Just in case you thought Nokia had turned a corner... it hasn't

Jul 19, 2013

Does anyone still believe, in their heart of hearts, that the once great company is going to pull out of its nose-dive? Despite all the confident predictions by Nokia, Microsoft and sundry consultants, quarter seems to follow quarter with very little change in the trajectory of Windows Phone and the entire Nokia mobile business, despite the frantic spin-doctoring.

Nokia reports unit sales were up 32 per cent to 7.4 million. So was the average handset selling price - this time last year it was €151, this year €157. But wait... the average selling price between last quarter and this is down. And (fairly crucially) sales (measured by money) is down by 24 per cent because of the continuing collapse of Nokia's feature phone lines.
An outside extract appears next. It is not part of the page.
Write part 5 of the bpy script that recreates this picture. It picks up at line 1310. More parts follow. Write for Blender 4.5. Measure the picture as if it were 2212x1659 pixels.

Nokia has therefore reduced its quarterly loss to just €115 million.

Nokia's share price has dived 3 per cent on its latest financial news (how much deeper can it dive before mouth to mouth will be required?).

But fear not. Nokia CEO Stephen Elop has been telling The Guardian newspaper that Nokia took the Windows Phone/Microsoft route as a Samsung avoidance strategy. The analysis was that one company was likely to dominate the Android platform and Samsung's substantial vertical integration put it in pole position. Elop therefore reckoned Nokia had a better chance with operators by building a 'third' ecosystem.

There's a few problems with this version of events - most obviously that, true, many operators weren't and aren't THAT keen on Android because of Google, but boy they aren't that trusting of the intentions of Microsoft either, the owner, let's not forget, of Skype.

Meanwhile, Android is open enough to enable any vendor to customise should they choose to. Amazon, for instance, doesn't seem to have a problem with differentiation after its adoption of Android.

But the killer is: in early 2011 any team of execs with the insight to identify Samsung as the most likely winner in the smartphone stakes two years ahead (Samsung didn't become no 1 phone manufacturer until first quarter of 2012) would surely have identified Windows Phone as the likely loser. Sorry Stephen, you can't have it both ways.